Trump, regarded as even more sympathetic, has been welcomed by the Israeli right. He appointed David Friedman, a Zionist hardliner who has long opposed a ‘two-state solution’ and financed settlement construction, as the US' ambassador to Israel. As peace envoy to the Middle East, Trump tapped his son-in-law, Jared Kushner, who is known to hold similar views. In his most recent statement on the matter, Trump expressed eagerness to relocate the US embassy from Tel Aviv to Jerusalem – a plan that would effectively recognise Israeli annexation of East Jerusalem, which Palestinians see as their future capital.

Although Trump later called for some restraint in settlement expansion outside existing blocs, since his inauguration, Israel's emboldened Prime Minister Netanyahu has announced plans to construct over 6000 new settlement homes in the West Bank.
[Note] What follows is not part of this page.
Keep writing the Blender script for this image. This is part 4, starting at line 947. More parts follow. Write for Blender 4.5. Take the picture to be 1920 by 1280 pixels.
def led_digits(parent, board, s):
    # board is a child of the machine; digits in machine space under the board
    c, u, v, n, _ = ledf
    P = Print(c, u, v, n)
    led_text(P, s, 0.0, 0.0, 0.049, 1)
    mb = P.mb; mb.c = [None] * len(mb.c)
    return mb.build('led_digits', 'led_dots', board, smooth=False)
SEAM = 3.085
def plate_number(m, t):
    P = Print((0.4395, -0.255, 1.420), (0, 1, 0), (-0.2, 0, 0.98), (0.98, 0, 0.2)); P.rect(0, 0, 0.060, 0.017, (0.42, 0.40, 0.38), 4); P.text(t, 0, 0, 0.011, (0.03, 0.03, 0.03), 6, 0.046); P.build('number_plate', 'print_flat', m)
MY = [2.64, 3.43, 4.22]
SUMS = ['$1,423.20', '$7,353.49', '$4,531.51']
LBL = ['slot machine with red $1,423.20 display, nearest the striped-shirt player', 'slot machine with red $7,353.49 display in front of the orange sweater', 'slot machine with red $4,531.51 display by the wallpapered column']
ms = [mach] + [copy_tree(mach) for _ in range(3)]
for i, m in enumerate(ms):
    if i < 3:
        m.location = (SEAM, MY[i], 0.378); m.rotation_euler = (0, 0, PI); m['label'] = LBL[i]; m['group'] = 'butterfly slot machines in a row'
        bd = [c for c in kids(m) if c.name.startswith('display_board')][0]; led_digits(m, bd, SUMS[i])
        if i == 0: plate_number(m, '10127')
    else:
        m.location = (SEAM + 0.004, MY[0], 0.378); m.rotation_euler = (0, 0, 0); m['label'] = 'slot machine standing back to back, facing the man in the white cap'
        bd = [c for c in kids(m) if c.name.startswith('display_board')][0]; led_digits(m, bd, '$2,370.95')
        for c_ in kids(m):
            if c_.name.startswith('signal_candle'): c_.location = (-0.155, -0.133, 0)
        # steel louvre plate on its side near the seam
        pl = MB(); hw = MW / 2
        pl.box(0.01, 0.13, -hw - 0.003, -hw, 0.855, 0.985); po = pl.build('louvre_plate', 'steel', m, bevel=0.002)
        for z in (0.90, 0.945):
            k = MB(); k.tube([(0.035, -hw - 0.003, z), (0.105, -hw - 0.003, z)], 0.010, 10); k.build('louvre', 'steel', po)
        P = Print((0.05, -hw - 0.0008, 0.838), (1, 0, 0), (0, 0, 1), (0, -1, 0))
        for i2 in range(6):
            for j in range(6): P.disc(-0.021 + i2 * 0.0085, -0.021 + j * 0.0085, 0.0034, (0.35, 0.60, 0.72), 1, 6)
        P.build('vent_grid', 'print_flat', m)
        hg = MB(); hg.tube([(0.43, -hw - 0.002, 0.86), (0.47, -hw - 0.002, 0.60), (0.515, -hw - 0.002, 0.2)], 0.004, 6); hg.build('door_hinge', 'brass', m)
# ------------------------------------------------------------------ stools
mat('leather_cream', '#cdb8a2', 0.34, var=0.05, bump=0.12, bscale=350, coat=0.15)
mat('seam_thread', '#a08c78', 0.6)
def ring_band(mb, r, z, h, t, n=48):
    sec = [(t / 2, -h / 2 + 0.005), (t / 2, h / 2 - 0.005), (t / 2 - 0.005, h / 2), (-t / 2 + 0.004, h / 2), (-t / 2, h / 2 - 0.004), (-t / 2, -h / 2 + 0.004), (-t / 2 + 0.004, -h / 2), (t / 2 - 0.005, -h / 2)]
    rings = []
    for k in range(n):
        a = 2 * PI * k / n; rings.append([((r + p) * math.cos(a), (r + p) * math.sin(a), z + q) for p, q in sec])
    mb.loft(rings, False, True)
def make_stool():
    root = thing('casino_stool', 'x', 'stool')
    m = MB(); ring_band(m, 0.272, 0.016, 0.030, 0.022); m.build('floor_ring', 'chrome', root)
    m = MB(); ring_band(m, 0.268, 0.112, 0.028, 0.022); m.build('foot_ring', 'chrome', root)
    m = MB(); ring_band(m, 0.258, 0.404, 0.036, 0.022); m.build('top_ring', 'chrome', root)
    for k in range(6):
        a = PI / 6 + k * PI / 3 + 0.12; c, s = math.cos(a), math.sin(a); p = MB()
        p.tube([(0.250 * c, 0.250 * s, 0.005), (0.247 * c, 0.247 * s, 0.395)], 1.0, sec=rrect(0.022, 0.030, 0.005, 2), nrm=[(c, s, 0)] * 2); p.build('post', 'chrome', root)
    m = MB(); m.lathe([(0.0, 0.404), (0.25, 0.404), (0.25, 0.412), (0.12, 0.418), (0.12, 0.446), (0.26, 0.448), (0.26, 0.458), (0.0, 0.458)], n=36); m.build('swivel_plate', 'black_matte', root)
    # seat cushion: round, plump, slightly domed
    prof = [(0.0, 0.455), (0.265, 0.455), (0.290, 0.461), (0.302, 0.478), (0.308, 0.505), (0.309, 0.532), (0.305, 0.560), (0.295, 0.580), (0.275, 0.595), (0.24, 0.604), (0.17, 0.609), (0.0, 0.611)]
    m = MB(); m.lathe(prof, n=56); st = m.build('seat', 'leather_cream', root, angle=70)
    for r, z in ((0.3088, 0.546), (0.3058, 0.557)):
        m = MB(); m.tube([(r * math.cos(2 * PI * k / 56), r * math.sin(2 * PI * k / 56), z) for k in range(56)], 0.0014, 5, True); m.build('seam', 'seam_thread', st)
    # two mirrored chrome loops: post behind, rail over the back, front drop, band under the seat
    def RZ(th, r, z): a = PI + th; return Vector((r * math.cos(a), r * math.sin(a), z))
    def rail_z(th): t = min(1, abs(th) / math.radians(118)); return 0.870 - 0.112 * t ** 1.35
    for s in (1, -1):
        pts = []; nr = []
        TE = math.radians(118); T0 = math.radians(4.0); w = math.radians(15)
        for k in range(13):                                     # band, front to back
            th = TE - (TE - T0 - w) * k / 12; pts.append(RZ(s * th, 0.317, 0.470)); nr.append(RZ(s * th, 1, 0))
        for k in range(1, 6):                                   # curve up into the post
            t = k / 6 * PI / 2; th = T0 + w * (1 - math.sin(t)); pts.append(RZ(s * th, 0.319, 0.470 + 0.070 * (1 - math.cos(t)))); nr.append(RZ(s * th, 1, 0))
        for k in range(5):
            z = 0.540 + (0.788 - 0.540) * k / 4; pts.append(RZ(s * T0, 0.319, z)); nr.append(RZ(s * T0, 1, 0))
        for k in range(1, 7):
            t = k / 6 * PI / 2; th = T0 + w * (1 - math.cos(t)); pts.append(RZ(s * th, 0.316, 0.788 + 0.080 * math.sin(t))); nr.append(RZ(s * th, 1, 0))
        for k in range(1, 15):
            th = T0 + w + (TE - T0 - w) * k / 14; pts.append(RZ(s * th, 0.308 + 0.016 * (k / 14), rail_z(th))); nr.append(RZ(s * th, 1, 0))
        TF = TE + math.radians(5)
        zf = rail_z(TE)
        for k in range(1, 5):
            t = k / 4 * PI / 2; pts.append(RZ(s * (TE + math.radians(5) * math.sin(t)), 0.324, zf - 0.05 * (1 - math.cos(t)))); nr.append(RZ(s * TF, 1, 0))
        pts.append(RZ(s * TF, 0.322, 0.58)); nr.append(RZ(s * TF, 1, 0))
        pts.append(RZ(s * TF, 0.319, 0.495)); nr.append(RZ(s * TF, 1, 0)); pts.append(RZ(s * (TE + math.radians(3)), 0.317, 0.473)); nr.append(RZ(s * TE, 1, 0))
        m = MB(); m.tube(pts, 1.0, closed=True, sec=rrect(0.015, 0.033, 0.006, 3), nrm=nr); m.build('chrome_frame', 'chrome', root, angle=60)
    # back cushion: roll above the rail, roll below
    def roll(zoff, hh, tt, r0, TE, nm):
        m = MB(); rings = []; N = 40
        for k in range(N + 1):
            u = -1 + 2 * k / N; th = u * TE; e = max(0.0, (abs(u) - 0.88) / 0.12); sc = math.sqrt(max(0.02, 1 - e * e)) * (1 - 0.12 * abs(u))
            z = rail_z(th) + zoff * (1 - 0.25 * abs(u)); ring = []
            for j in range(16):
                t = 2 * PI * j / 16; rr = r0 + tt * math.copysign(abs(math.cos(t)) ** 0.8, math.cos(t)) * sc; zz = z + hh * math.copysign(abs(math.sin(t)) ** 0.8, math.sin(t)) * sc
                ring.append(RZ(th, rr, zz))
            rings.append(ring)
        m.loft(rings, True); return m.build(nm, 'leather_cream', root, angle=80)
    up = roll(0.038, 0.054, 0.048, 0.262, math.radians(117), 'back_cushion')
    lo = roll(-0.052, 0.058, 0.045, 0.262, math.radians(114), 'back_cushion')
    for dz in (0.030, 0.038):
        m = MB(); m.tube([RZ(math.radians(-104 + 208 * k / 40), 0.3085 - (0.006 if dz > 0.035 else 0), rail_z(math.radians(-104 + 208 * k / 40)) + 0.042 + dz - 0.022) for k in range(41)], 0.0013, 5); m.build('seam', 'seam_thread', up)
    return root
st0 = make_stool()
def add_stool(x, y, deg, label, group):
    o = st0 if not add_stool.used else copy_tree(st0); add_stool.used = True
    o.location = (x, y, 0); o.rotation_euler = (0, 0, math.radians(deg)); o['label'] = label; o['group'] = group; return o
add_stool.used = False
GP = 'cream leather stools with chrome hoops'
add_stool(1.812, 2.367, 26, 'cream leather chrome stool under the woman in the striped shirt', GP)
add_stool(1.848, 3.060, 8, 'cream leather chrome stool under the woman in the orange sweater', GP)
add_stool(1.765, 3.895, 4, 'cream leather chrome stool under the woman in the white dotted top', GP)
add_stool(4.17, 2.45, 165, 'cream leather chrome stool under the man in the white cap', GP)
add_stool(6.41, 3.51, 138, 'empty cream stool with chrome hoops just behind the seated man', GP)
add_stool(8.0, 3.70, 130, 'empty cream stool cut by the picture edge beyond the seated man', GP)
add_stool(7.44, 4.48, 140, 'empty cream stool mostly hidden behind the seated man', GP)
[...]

A Supreme Court challenge may come, but on 6 February, Israeli parliamentarians passed a bill retroactively legalising thousands of settler homes built on Palestinian land in the West Bank.

Netanyahu has said the Palestinians should be left with a “state-minus.” This, it seems, would entail the continued aggrandisement of the territory, resources, and power of an ethnocratic Jewish state at the Palestinians’ expense. Equal rights would remain absent for Palestinian citizens of Israel. Those in the West Bank would continue to have limited autonomy in fragmented enclaves, subjected to systemic violence and overriding Israeli security control over all the area west of the Jordan River. Gaza, already blockaded and periodically subjected to devastating Israeli attacks, would remain in limbo under the pretext of Israeli security concerns. New would be designation of Jerusalem as the undivided capital of Israel, which would retain at least all the major West Bank settlements, encircled by a completed Separation Wall marking the ‘border’. 

However, Netanyahu’s ability to establish such an arrangement at his own pace is challenged by those within his Likud party and coalition partners who demand open and immediate annexation of all or parts of the West Bank. Netanyahu is a cautious and calculating politician averse to drastic steps. However, with Obama’s departure – and while facing a corruption probe and angling for a fifth term in office – Netanyahu loses the ability to invoke the excuse of an American response. He is less able to resist pressure from even more hawkish politicians echoing well-subscribed public sentiments.

Palestinian Authority President Mahmoud Abbas, supported by other Arab states, has reiterated insistence on a ‘two-state solution’ and a halt to settlement expansion. But clinging to this strategy has never resulted in sufficient international pressure on Israel to bargain in good faith or reverse course, and so weakens the ability of the PLO and Palestinian Authority leadership to continue legitimising its own existence. Ordinary Palestinians are increasingly frustrated by their ineffectual leaders and the occupation sustaining them, and this will likely fuel both non-violent civil disobedience and an uptick in uncoordinated armed attacks on Israelis.

Netanyahu may seek Trump’s assent to a ‘state-minus’ scenario, presenting it misleadingly as a security imperative to prevent the West Bank from being taken over by radical Islamists. Such an agreement would help Israel counter expected censure from European countries for dismissing the two-state paradigm. Especially if a ‘state-minus’ model is openly contemplated, the Palestinian leadership and international community will be forced to confront the fact that hollow appeals by all for a ‘two-state solution’ only further the ideal’s demise.

Its preferences may become clearer, but through design or incompetence – and for better or for worse – the Trump administration could usher in a new international agenda to address the Israel-Palestine.